Pour mieux étayer mon propos et comprendre ce qui faisait sens dans le bigidi, je me suis penchée sur la Capoeira brésilienne qui est un art martial né dans la clandestinité. Elle est l’expression d’une forme de rébellion contre la société esclavagiste. Les capoeristes s’entraînaient à lutter en cachant cet art martial sous l’apparence d’un jeu. Sous le proche regard des maîtres, le caractère martial était déguisé par la musique et les chants, le combat se transformait en danse et jeu agile qui trompaient leur méfiance et masquaient le caractère offensif et défensif des mouvements. Ce travestissement de la capoeira lui a donné une coloration particulière, pratique se définissant entre manifestation culturelle (musique, chant, code), lutte traditionnelle (coups et prises), ou jeu d’apparence enfantin (mouvements acrobatiques.)

Deux types de résistance, une collective, il faut être au moins deux dans la pratique de la capoeira, une individuelle dans le bigidi, ont en commun la préservation de l’intégrité psychique. La première s’insère dans la dissimulation des pratiques, pratiques certainement arrivées avec les esclaves et pouvant être éventuellement dangereuses si elles étaient utilisées contre le maître comme dans la calenda, plaisir dansée loin des regards, la seconde dans un face à face mutilant ou pire, meurtrier, où le corps est l’incarnation d’une personne, il est le lieu où naissent et se manifestent les désirs, les sensations, les émotions. C’est pourquoi la relation avec la corporéité de chacun peut donner des résultats très différents. Le corps est une sorte «  d’institution symbolique » qui lie l’objectivité du corps physique à la subjectivité du corps propre, il est donc un lieu d’interrogation existentielle.

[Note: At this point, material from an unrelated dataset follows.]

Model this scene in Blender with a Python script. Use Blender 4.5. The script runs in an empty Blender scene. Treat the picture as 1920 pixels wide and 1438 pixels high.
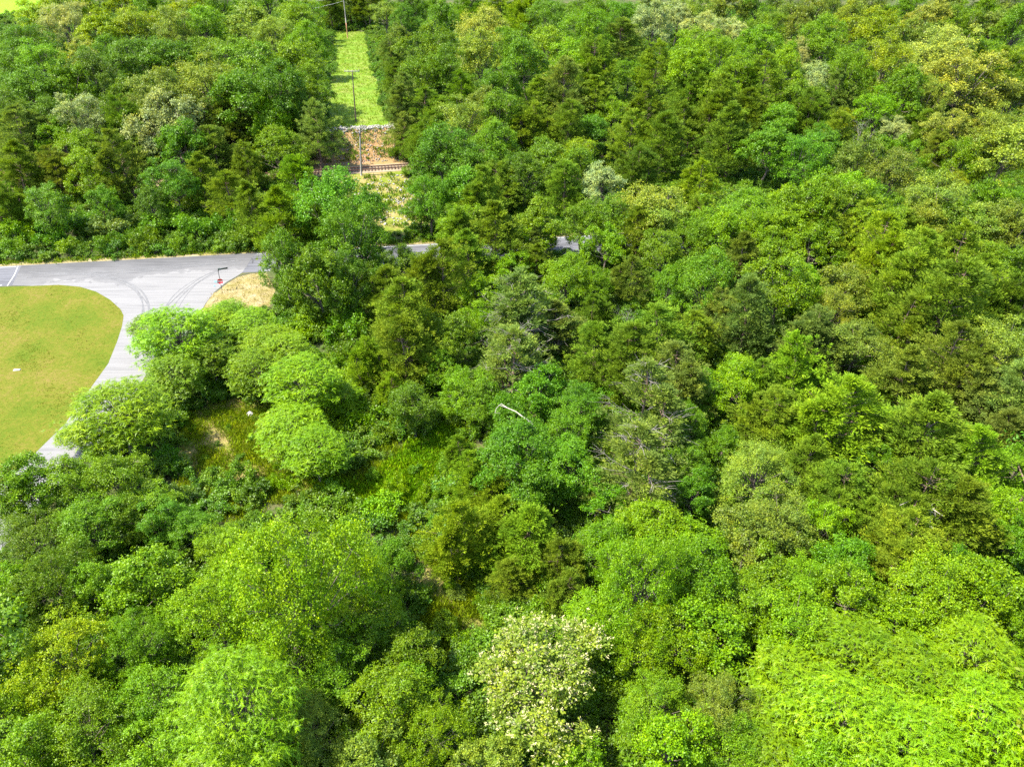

Le bigidi : vaciller et ne pas tomber est un exemple probant du rejet de la douleur d’exister, il a une fonction de protection de soi dans la mesure où la ruse autorise le corps dominé à être objet pour autrui et sujet pour la victime. Ce vécu du corps maltraité comme expérience terrifiante, s’est tout de même transmis de génération en génération, en se désincarnant dans la mémoire douloureuse, comme si elle était nécessaire à l’accession à la liberté et à l’égalité, en gommant la supériorité et la toute puissance du dominant. L’obligation d’une mémoire sélective donne aussi à entendre le babyé des mères qui s’apparente à un trouble anxio-dépressif, sans le relier pour le moment à une origine précise.

L’accueil du KA, l’expression corporelle, confèrent au bigidi sa note de banalité dont l’exploration ne fait que commencer. S’interroger sur son passé reste une obligation.